Bone Tomahawk's most obvious flaw is that none of the characters are particularly interesting nor exceptionally played. Drawn straight from the Big Book of Western Stereotypes, they speak in dialogue so rote it feels as if you've heard it all before. Disappointingly, Kurt Russell pretty much sleepwalks through his bog-standard Sheriff role, though no-one else particularly excels. Best of a bad bunch is Richard Jenkins' deputy, who at least has a modicum of personality.

The nadir is Lili Simmons' Samantha. Leaving aside the fact that her character is a seriously dull damsel in distress, Simmons simply isn't plausible as a resident of the Old West. There's a casting factor known as 'period face'; whether someone, at a glance, looks like they could fit into a time period. Matthew Fox has it, Sean Young (in a brief role) has it and an impressively beardy Kurt Russell has it in spades. Simmons simply doesn't, though she's not helped by a weird decision to give her lustrously gorgeous blonde hair after being locked in a cage by cavemen for a week.

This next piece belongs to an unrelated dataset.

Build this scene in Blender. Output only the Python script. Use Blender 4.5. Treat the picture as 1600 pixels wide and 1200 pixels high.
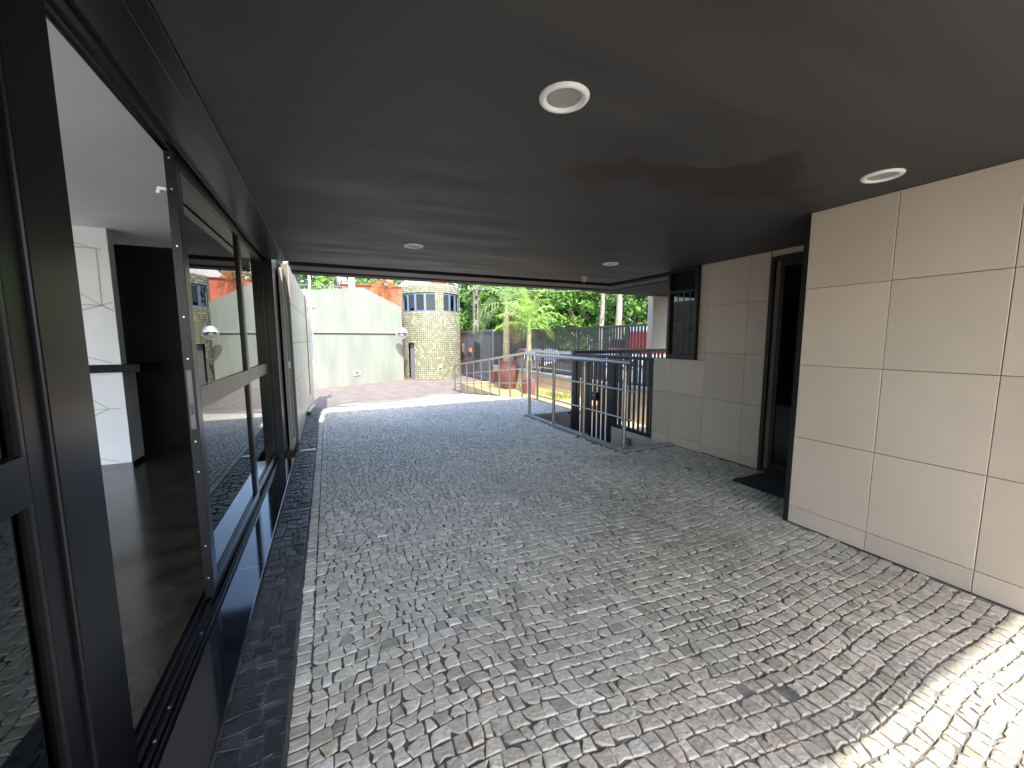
import bpy, bmesh, math, random
import numpy as np
from mathutils import Vector, Matrix
R = math.radians
rnd = random.Random(7)
for o in list(bpy.data.objects): bpy.data.objects.remove(o)
S = bpy.context.scene
col = S.collection

# ------------------------------------------------------------ camera
YAW, PIT, ROL, F, H = 0.433173337, 0.113097042, 0.002867822, 620.0, 1.5
fw = Vector((math.sin(YAW)*math.cos(PIT), math.cos(YAW)*math.cos(PIT), -math.sin(PIT)))
rt = Vector((math.cos(YAW), -math.sin(YAW), 0))
dn = fw.cross(rt)
c_, s_ = math.cos(ROL), math.sin(ROL)
rt2 = c_*rt + s_*dn; dn2 = -s_*rt + c_*dn
cam = bpy.data.cameras.new('camera'); co = bpy.data.objects.new('camera', cam); col.objects.link(co)
cam.sensor_width = 36; cam.lens = F/1600*36; cam.clip_start = .05; cam.clip_end = 2000
M = Matrix((rt2, -dn2, -fw)).transposed().to_4x4(); M.translation = Vector((0, 0, H))
co.matrix_world = M
S.camera = co

# ------------------------------------------------------------ light
SUN = Vector((0.13, 1.0, -1.19)).normalized()          # travel direction of the sunlight
elev = math.asin(-SUN.z)
az = math.atan2(-SUN.x, -SUN.y)                        # compass of the sun, clockwise from +Y
w = bpy.data.worlds.new('World'); S.world = w; w.use_nodes = True
nt = w.node_tree; nt.nodes.clear()
sky = nt.nodes.new('ShaderNodeTexSky'); sky.sky_type = 'NISHITA'; sky.sun_disc = False
sky.sun_elevation = elev; sky.sun_rotation = az; sky.air_density = 0.9; sky.dust_density = 1.6
bg = nt.nodes.new('ShaderNodeBackground'); bg.inputs[1].default_value = 0.15
out = nt.nodes.new('ShaderNodeOutputWorld')
nt.links.new(sky.outputs[0], bg.inputs[0]); nt.links.new(bg.outputs[0], out.inputs[0])
sl = bpy.data.lights.new('sun', 'SUN'); sl.energy = 2.0; sl.angle = R(.8); sl.color = (1, .95, .86)
so = bpy.data.objects.new('sun', sl); col.objects.link(so); so.rotation_euler = SUN.to_track_quat('-Z', 'Y').to_euler()
S.view_settings.view_transform = 'Standard'; S.view_settings.look = 'None'
S.view_settings.gamma = 1; S.view_settings.use_curve_mapping = False
S.view_settings.exposure = 2.3
S.render.engine = 'CYCLES'
S.cycles.max_bounces = 10; S.cycles.diffuse_bounces = 6; S.cycles.glossy_bounces = 5; S.cycles.transparent_max_bounces = 16

# ------------------------------------------------------------ materials
MATS = {}
def nd(t, k, **kw):
    n = t.nodes.new(k)
    for a, b in kw.items(): setattr(n, a, b)
    return n
def mat(name, c, rough=.6, metal=0., var=.0, scale=3., bump=0., bscale=60., c2=None, attr=None, spec=.5, stretch=(1, 1, 1), detail=6, rvar=0., coat=0., trans=0.):
    if name in MATS: return MATS[name]
    m = bpy.data.materials.new(name); m.use_nodes = True; t = m.node_tree; L = t.links
    b = t.nodes['Principled BSDF']
    b.inputs['Base Color'].default_value = (*c, 1); b.inputs['Roughness'].default_value = rough
    b.inputs['Metallic'].default_value = metal; b.inputs['Specular IOR Level'].default_value = spec
    b.inputs['Coat Weight'].default_value = coat; b.inputs['Coat Roughness'].default_value = .08
    geo = nd(t, 'ShaderNodeNewGeometry')
    mp = nd(t, 'ShaderNodeMapping'); mp.inputs['Scale'].default_value = stretch
    L.new(geo.outputs['Position'], mp.inputs[0])
    cur = None
    if var or c2:
        n = nd(t, 'ShaderNodeTexNoise'); n.inputs['Scale'].default_value = scale; n.inputs['Detail'].default_value = detail
        n.inputs['Roughness'].default_value = .6
        L.new(mp.outputs[0], n.inputs['Vector'])
        r = nd(t, 'ShaderNodeMapRange'); r.inputs[1].default_value = .32; r.inputs[2].default_value = .68
        L.new(n.outputs[0], r.inputs[0])
        x = nd(t, 'ShaderNodeMix', data_type='RGBA')
        L.new(r.outputs[0], x.inputs[0])
        cc = c2 if c2 else tuple(v*(1-var) for v in c)
        x.inputs[6].default_value = (*c, 1); x.inputs[7].default_value = (*cc, 1)
        cur = x.outputs[2]
        if rvar:
            r2 = nd(t, 'ShaderNodeMapRange'); r2.inputs[3].default_value = rough-rvar; r2.inputs[4].default_value = rough+rvar
            L.new(r.outputs[0], r2.inputs[0]); L.new(r2.outputs[0], b.inputs['Roughness'])
    if attr:
        a = nd(t, 'ShaderNodeAttribute'); a.attribute_name = attr
        if cur:
            x = nd(t, 'ShaderNodeMix', data_type='RGBA', blend_type='MULTIPLY'); x.inputs[0].default_value = 1
            L.new(cur, x.inputs[6]); L.new(a.outputs[0], x.inputs[7]); cur = x.outputs[2]
        else: cur = a.outputs[0]
    if cur: L.new(cur, b.inputs['Base Color'])
    if bump:
        n = nd(t, 'ShaderNodeTexNoise'); n.inputs['Scale'].default_value = bscale; n.inputs['Detail'].default_value = 5
        L.new(mp.outputs[0], n.inputs['Vector'])
        bp = nd(t, 'ShaderNodeBump'); bp.inputs['Strength'].default_value = bump; bp.inputs['Distance'].default_value = .01
        L.new(n.outputs[0], bp.inputs['Height']); L.new(bp.outputs[0], b.inputs['Normal'])
    if trans:
        o = [n for n in t.nodes if n.type == 'OUTPUT_MATERIAL'][0]
        tr = nd(t, 'ShaderNodeBsdfTranslucent'); mx = nd(t, 'ShaderNodeMixShader'); mx.inputs[0].default_value = trans
        if cur: L.new(cur, tr.inputs[0])
        else: tr.inputs[0].default_value = (*c, 1)
        L.new(b.outputs[0], mx.inputs[1]); L.new(tr.outputs[0], mx.inputs[2]); L.new(mx.outputs[0], o.inputs[0])
    MATS[name] = m; return m
def glass(name, tint=(.25, .28, .26), ior=1.75, rough=.0):
    m = bpy.data.materials.new(name); m.use_nodes = True; t = m.node_tree; t.nodes.clear(); L = t.links
    tr = nd(t, 'ShaderNodeBsdfTransparent'); tr.inputs[0].default_value = (*tint, 1)
    gl = nd(t, 'ShaderNodeBsdfGlossy'); gl.inputs['Roughness'].default_value = rough; gl.inputs[0].default_value = (.95, .97, .95, 1)
    fr = nd(t, 'ShaderNodeFresnel'); fr.inputs[0].default_value = ior
    mx = nd(t, 'ShaderNodeMixShader'); o = nd(t, 'ShaderNodeOutputMaterial')
    L.new(fr.outputs[0], mx.inputs[0]); L.new(tr.outputs[0], mx.inputs[1]); L.new(gl.outputs[0], mx.inputs[2]); L.new(mx.outputs[0], o.inputs[0])
    MATS[name] = m; return m

mat('cobble', (1.1, 1.1, 1.1), .46, attr='tone', c2=(.80, .79, .77), scale=22, bump=.7, bscale=55, rvar=.12, spec=.55, detail=9)
mat('basalt', (1, 1, 1), .42, attr='tone', bump=.5, bscale=50, spec=.6)
mat('grout_dark', (.055, .052, .048), .85, c2=(.26, .245, .225), scale=.8, bump=.5, bscale=90)
mat('court_stone', (.50, .47, .42), .8, var=.25, scale=3, bump=.3)
mat('curb_marble', (.42, .43, .42), .45, var=.35, scale=5, bump=.1)
mat('black_granite', (.010, .013, .022), .07, var=.3, scale=60, spec=1.0, coat=1.0)
mat('inner_granite', (.055, .050, .037), .16, c2=(.012, .011, .009), scale=5, spec=.6, detail=9)
mat('tile_beige', (.69, .575, .45), .32, var=.07, scale=2.2, spec=.4, bump=.03, bscale=6)
mat('tile_grey_beige', (.56, .50, .40), .30, var=.22, scale=2.2, spec=.35, stretch=(1, 6, .2))
mat('tile_joint', (.20, .175, .14), .9)
mat('black_metal', (.012, .012, .014), .33, spec=.55, var=.3, scale=5)
mat('anodised', (.008, .008, .010), .28, metal=.0, spec=.25)
mat('soffit_black', (.02, .019, .019), .75)
mat('pale_frame', (.36, .35, .33), .4)
mat('screw', (.7, .7, .68), .3, metal=.8)
mat('steel', (.42, .39, .36), .36, metal=1)
mat('white_paint', (.86, .86, .82), .5, var=.05)
mat('inner_plaster', (.80, .80, .80), .75, var=.08, scale=1.5)
mat('inner_dark', (.004, .0036, .0034), .6, spec=.2, var=.4, scale=9, bump=.3, bscale=30)
mat('groove_shade', (.46, .46, .45), .8)
mat('green_plaster', (.205, .225, .18), .8, c2=(.285, .30, .25), scale=1.0, bump=.25, bscale=14, stretch=(1.3, 1.3, .35))
mat('ledge_paint', (.32, .34, .28), .75, var=.2, scale=3)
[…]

Even ignoring all that, the basic plot conceit is seriously dodgy. A fair maiden kidnapped by savage natives is a plot that you can't really play straight in 2015, something compounded by a focus on Samantha being threatened with rape: "Just imagine what they're doing to her! Right this second!" the characters breathlessly exclaim.

To some extent, the film appears to realise that it's in murky waters, inserting a scene early on where an unnamed Native American character assures us that though the villains may look like Indians, scalp their victims and generally fulfil the exact plot device of Indians in unreconstructed Westerns, don't be fooled - they're definitely not Indians.

On the long road trip there's a couple of tantalising hints of a late plot twist when our heroes shoot some defenceless Mexicans that approach them in the night and generally act in a cavalier manner about their past bloodshed. "Ah-ha!" you think. "Maybe they're the real monsters, not the cannibal savages!" Sadly even this mild complexity is beyond Bone Tomahawk - you can be assured that the cannibal savages are indeed the real monsters.

Sadly this is a wasted opportunity all round; squandering a decently pulpy horror set-up, Kurt Russell and a decent supporting cast and wasting a kickass title. Being both dull and offensive is a lethal combination. Bone Tomahawk is one to avoid.


Bone Tomahawk is released 11 December 2015.